▶ [PROBLEM DESCRIPTION]: Exactly reproduce the lines of the listing below from the one containing "Reconstruct this image" through the one containing "SC.camera = cam". Skip the images.

[Scene modeling code data]
━━━━━━━━
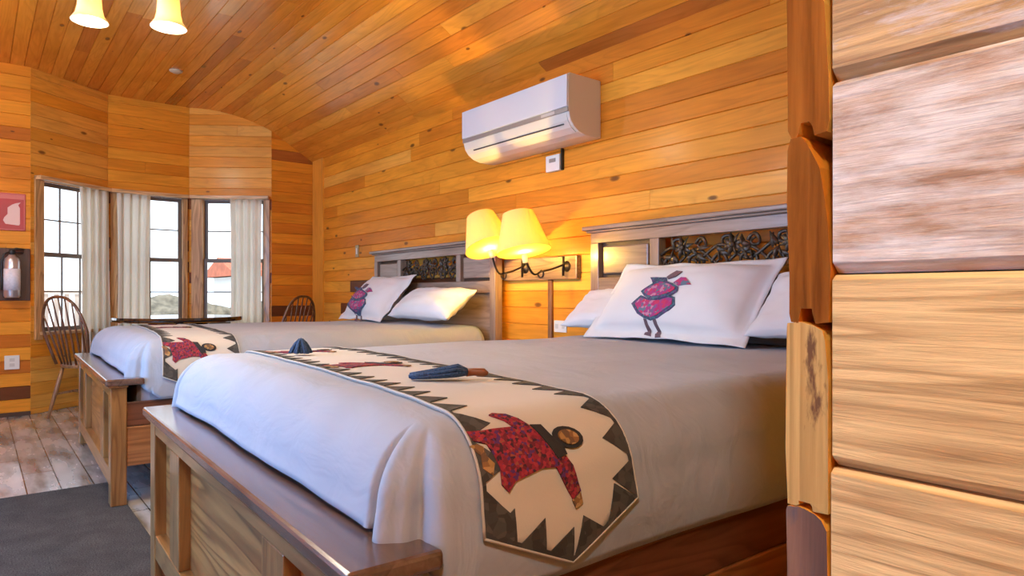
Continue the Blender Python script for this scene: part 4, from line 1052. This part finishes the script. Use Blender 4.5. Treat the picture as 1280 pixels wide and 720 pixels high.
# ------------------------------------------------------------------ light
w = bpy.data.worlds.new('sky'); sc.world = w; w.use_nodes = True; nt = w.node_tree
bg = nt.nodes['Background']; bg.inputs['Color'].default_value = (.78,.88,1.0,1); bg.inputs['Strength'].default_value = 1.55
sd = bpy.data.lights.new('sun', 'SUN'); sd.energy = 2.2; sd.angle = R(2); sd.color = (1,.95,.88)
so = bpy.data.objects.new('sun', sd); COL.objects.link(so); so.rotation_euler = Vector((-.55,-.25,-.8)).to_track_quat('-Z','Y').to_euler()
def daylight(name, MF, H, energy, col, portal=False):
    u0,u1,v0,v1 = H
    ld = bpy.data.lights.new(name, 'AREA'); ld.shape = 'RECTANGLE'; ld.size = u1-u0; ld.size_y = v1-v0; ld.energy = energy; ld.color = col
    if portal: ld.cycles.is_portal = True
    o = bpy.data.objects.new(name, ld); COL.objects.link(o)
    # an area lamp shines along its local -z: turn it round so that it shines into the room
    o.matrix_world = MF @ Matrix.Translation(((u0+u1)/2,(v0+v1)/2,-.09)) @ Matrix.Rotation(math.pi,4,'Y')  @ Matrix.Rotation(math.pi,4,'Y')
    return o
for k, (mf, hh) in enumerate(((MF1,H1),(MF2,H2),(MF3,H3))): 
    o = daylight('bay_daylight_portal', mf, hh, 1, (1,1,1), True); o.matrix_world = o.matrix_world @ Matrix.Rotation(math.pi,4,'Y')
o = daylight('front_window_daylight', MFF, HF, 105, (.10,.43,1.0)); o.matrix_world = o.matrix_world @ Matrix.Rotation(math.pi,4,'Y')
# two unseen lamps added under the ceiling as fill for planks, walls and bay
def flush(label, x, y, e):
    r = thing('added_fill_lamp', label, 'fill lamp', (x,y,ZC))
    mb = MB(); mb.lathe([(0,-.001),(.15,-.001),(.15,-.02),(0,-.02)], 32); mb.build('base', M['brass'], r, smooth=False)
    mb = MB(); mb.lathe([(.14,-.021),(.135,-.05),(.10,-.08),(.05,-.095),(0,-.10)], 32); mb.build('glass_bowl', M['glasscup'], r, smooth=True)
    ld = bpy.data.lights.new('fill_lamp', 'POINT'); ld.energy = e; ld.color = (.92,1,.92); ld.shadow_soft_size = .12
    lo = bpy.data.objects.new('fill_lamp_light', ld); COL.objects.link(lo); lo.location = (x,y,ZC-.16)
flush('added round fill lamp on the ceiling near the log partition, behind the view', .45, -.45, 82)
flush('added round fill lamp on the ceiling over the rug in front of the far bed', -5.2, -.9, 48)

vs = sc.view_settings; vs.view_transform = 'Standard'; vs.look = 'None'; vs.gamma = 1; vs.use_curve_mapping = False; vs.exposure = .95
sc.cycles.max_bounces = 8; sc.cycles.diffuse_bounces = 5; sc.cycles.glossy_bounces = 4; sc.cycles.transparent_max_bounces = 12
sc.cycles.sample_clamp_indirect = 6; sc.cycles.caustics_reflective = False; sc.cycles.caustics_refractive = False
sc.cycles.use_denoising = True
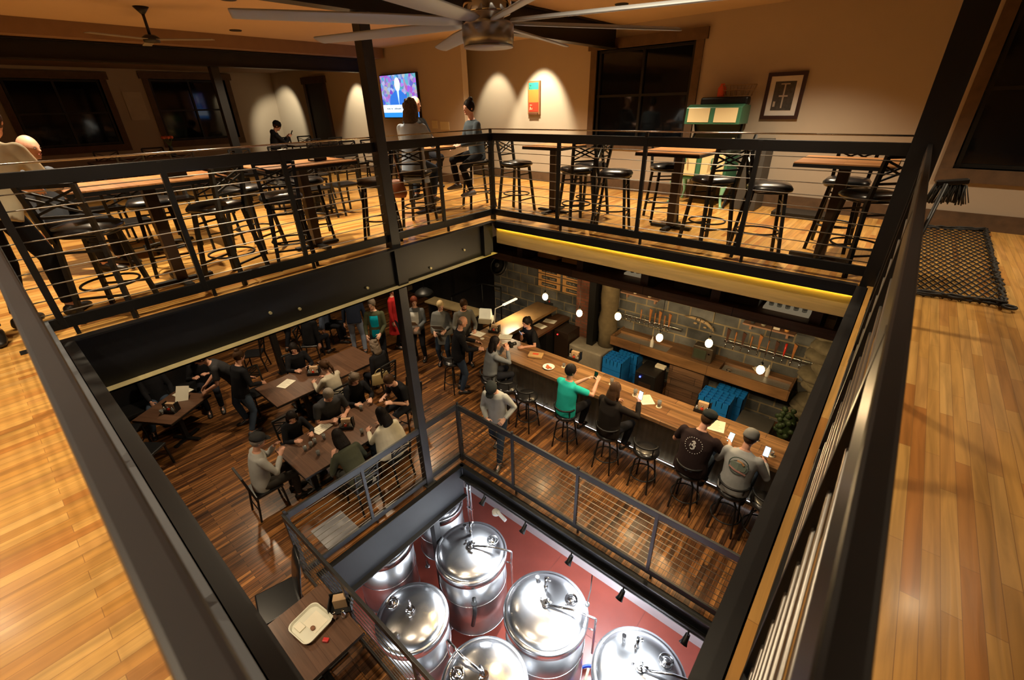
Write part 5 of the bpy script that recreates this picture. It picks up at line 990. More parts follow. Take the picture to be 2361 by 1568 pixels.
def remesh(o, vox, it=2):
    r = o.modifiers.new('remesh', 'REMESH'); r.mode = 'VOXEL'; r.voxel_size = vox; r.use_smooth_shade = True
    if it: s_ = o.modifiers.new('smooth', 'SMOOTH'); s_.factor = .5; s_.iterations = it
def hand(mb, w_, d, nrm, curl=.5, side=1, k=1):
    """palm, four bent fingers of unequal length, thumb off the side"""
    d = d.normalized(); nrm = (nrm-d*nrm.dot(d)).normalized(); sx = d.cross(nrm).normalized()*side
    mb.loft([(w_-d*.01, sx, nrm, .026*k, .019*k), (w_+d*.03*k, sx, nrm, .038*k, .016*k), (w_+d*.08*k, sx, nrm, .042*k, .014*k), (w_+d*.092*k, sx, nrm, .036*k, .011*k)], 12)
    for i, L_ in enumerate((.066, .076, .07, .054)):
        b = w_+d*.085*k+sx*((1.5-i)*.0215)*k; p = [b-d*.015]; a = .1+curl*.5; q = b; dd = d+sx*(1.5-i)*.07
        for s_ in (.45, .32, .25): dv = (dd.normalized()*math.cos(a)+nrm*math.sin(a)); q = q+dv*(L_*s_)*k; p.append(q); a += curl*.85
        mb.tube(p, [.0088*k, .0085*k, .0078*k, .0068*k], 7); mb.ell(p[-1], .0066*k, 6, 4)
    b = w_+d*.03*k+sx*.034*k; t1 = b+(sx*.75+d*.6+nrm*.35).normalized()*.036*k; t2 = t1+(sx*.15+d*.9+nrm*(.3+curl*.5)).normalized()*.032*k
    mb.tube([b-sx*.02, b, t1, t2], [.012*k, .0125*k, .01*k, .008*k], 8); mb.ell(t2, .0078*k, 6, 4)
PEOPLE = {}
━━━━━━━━
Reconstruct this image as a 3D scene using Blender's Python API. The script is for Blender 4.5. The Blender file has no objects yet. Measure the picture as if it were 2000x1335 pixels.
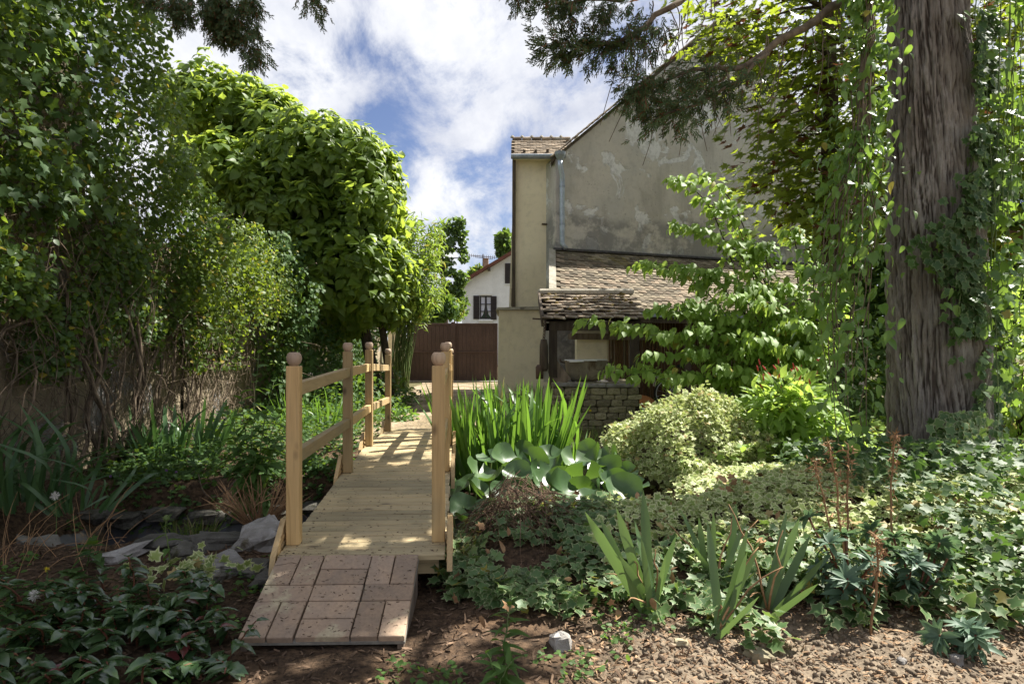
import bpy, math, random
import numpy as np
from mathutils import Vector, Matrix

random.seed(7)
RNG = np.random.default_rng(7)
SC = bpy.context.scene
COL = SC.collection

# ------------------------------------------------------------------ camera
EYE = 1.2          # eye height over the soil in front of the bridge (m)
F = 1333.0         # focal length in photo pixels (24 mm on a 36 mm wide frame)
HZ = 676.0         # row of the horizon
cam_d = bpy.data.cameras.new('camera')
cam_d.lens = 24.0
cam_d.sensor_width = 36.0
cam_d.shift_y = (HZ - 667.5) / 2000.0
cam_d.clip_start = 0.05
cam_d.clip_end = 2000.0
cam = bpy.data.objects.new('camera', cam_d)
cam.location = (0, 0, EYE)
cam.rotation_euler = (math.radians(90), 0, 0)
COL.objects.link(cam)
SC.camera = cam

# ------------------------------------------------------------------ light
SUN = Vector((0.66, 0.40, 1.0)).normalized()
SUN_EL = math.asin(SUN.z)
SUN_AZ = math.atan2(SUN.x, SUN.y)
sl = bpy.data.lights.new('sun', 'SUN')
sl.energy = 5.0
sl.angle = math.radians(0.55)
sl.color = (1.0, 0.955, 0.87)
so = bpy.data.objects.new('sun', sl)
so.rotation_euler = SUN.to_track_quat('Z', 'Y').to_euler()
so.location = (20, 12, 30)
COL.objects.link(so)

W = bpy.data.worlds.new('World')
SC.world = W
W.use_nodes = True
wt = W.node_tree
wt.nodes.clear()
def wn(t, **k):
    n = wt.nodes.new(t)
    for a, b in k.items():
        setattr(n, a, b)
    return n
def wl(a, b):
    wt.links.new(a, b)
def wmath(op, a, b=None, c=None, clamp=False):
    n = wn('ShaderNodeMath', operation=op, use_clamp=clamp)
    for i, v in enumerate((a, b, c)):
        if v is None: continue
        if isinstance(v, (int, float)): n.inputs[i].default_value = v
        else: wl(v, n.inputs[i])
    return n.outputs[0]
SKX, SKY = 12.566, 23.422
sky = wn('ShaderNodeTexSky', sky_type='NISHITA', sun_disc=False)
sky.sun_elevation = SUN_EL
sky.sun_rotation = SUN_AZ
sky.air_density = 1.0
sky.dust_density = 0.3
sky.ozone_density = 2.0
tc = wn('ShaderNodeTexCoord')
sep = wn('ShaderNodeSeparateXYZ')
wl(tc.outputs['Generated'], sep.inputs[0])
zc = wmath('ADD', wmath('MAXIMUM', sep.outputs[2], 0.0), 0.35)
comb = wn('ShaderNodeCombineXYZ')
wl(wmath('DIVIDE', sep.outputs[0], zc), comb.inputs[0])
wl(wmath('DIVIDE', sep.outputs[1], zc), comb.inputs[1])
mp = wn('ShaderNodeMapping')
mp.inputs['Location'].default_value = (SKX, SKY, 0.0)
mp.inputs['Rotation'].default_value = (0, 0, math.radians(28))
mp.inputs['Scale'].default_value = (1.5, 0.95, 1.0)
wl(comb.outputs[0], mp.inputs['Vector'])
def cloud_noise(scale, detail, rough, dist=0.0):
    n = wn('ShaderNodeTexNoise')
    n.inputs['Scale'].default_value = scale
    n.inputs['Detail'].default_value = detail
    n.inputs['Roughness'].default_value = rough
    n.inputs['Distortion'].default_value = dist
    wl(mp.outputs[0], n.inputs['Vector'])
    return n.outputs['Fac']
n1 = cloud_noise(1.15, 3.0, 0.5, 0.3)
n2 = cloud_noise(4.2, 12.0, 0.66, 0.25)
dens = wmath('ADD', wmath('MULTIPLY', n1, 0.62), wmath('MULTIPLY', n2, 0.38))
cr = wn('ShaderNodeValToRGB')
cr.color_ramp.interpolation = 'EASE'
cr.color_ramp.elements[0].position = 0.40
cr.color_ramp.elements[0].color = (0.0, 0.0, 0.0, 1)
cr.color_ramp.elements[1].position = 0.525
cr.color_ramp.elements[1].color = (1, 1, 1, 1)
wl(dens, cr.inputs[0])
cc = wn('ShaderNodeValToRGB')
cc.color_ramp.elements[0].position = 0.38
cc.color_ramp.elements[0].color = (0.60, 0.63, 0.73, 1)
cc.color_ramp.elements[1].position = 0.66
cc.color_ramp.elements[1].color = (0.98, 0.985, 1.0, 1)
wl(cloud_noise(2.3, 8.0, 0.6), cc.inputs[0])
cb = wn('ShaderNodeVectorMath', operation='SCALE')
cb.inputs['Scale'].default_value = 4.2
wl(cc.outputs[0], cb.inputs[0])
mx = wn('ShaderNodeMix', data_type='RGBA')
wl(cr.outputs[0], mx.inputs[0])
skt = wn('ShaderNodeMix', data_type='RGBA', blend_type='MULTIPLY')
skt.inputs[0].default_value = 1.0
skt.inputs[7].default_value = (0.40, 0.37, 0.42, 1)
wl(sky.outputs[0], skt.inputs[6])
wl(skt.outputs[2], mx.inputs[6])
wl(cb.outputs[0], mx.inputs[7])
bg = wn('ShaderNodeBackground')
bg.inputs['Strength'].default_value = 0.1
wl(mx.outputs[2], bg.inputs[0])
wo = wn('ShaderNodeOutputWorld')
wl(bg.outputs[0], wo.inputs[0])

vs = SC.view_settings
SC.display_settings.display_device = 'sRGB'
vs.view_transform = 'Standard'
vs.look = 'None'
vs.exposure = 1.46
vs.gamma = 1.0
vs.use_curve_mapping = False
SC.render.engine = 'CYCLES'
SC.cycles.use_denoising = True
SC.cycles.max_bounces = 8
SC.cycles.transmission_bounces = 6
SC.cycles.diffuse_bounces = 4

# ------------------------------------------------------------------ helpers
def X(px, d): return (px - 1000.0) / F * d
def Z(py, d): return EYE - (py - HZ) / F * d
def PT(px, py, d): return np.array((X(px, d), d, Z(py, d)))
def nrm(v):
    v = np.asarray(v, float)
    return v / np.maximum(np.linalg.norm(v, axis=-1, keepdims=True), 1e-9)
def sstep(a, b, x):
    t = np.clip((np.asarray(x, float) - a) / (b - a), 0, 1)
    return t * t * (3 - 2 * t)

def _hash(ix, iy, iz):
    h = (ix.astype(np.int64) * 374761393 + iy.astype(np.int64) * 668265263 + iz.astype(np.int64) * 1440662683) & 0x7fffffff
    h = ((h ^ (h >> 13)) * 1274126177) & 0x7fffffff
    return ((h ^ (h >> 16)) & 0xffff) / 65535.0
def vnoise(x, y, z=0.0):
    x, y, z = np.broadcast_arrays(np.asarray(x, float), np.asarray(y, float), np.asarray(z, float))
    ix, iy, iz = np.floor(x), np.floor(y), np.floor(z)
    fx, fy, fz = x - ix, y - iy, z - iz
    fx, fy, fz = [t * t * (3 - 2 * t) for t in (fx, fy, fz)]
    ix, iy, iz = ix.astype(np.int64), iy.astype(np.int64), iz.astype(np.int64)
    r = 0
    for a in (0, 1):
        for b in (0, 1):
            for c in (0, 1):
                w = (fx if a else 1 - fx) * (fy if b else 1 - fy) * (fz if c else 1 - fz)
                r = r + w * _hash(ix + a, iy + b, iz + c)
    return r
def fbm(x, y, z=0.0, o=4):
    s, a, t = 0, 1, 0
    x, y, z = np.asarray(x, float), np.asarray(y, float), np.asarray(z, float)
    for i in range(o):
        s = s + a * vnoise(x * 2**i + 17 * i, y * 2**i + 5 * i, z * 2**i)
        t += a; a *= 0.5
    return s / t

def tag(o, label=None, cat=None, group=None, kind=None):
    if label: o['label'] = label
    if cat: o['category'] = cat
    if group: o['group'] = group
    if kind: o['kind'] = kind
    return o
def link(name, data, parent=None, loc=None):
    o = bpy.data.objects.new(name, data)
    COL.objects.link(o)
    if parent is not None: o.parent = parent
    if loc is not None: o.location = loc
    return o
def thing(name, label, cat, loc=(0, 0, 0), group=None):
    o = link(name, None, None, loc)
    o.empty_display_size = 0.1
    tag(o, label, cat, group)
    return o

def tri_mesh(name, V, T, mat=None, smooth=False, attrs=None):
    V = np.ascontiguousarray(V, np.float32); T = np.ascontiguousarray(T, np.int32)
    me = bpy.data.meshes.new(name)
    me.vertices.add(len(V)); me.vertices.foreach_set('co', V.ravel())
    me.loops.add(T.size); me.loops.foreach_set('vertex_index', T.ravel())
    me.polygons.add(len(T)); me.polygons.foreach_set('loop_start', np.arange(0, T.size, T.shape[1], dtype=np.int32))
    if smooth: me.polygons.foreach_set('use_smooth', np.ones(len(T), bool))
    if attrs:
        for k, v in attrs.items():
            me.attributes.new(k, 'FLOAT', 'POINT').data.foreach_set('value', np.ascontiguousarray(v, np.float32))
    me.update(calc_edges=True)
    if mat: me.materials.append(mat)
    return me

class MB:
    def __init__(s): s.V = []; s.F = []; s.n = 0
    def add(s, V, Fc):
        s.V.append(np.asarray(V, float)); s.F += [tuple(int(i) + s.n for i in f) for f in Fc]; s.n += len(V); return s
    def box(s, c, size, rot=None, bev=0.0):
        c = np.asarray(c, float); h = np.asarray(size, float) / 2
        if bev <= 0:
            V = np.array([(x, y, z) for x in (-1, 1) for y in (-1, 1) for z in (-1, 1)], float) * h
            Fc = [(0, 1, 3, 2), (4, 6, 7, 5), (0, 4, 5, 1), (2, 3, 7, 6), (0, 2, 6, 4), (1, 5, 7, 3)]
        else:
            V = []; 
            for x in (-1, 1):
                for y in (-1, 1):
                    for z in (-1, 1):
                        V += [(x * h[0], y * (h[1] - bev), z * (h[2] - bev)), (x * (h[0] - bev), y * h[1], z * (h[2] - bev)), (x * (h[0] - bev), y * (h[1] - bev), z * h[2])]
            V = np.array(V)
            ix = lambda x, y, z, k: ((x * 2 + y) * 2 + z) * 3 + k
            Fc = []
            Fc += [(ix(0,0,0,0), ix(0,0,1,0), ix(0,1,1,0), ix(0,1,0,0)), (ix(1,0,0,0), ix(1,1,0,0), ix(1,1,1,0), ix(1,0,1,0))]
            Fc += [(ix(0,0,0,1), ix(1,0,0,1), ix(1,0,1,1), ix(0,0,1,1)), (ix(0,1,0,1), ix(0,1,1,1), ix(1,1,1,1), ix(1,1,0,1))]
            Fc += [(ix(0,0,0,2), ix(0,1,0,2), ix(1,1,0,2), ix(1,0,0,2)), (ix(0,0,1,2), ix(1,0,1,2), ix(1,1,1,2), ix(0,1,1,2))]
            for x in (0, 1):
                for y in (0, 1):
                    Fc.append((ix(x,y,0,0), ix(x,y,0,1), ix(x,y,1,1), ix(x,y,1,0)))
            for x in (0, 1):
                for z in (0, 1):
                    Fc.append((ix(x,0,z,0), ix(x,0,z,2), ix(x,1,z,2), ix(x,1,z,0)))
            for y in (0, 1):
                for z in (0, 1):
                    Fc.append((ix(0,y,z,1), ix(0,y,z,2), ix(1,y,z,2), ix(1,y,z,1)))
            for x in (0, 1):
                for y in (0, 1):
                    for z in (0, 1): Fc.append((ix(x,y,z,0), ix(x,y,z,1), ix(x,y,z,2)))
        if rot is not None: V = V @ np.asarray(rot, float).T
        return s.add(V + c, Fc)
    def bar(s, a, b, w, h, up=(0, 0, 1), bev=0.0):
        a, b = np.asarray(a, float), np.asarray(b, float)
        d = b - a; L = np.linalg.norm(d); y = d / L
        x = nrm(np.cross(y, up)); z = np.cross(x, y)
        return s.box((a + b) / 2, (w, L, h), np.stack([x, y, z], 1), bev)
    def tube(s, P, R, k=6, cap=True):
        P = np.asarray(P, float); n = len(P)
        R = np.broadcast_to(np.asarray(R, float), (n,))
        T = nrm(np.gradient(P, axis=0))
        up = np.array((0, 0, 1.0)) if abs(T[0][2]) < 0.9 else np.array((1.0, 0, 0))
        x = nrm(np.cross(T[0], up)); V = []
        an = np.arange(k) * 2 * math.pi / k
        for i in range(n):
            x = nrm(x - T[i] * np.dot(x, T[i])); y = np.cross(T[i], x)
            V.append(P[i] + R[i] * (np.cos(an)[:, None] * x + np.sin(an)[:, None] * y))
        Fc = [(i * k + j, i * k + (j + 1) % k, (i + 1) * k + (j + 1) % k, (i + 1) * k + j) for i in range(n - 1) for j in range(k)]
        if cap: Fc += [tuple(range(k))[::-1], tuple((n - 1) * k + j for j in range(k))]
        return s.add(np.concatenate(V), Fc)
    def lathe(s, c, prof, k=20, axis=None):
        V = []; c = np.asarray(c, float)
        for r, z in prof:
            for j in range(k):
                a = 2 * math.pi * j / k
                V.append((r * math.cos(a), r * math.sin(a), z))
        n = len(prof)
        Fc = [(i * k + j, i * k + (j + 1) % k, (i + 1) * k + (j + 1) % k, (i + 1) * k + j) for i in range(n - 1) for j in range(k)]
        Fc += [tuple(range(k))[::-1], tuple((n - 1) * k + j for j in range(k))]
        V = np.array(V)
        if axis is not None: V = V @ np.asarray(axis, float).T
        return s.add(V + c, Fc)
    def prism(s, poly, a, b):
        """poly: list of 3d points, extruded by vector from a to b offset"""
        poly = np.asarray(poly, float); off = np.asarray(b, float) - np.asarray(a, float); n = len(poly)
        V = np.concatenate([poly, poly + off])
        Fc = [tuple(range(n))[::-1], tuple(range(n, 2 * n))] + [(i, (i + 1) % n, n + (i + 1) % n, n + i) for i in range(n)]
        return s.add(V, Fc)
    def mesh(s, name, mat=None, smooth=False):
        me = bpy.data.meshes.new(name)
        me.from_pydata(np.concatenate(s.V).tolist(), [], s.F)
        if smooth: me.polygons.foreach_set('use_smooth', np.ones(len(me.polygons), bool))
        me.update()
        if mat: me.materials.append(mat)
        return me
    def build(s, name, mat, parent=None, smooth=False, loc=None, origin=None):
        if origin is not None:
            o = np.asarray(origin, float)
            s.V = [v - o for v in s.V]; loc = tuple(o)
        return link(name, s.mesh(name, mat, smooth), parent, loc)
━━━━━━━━
▶ [THE REPLY]:
Reconstruct this image as a 3D scene using Blender's Python API. The script is for Blender 4.5. The Blender file has no objects yet. Measure the picture as if it were 2000x1335 pixels.
import bpy, math, random
import numpy as np
from mathutils import Vector, Matrix

random.seed(7)
RNG = np.random.default_rng(7)
SC = bpy.context.scene
COL = SC.collection

# ------------------------------------------------------------------ camera
EYE = 1.2          # eye height over the soil in front of the bridge (m)
F = 1333.0         # focal length in photo pixels (24 mm on a 36 mm wide frame)
HZ = 676.0         # row of the horizon
cam_d = bpy.data.cameras.new('camera')
cam_d.lens = 24.0
cam_d.sensor_width = 36.0
cam_d.shift_y = (HZ - 667.5) / 2000.0
cam_d.clip_start = 0.05
cam_d.clip_end = 2000.0
cam = bpy.data.objects.new('camera', cam_d)
cam.location = (0, 0, EYE)
cam.rotation_euler = (math.radians(90), 0, 0)
COL.objects.link(cam)
SC.camera = cam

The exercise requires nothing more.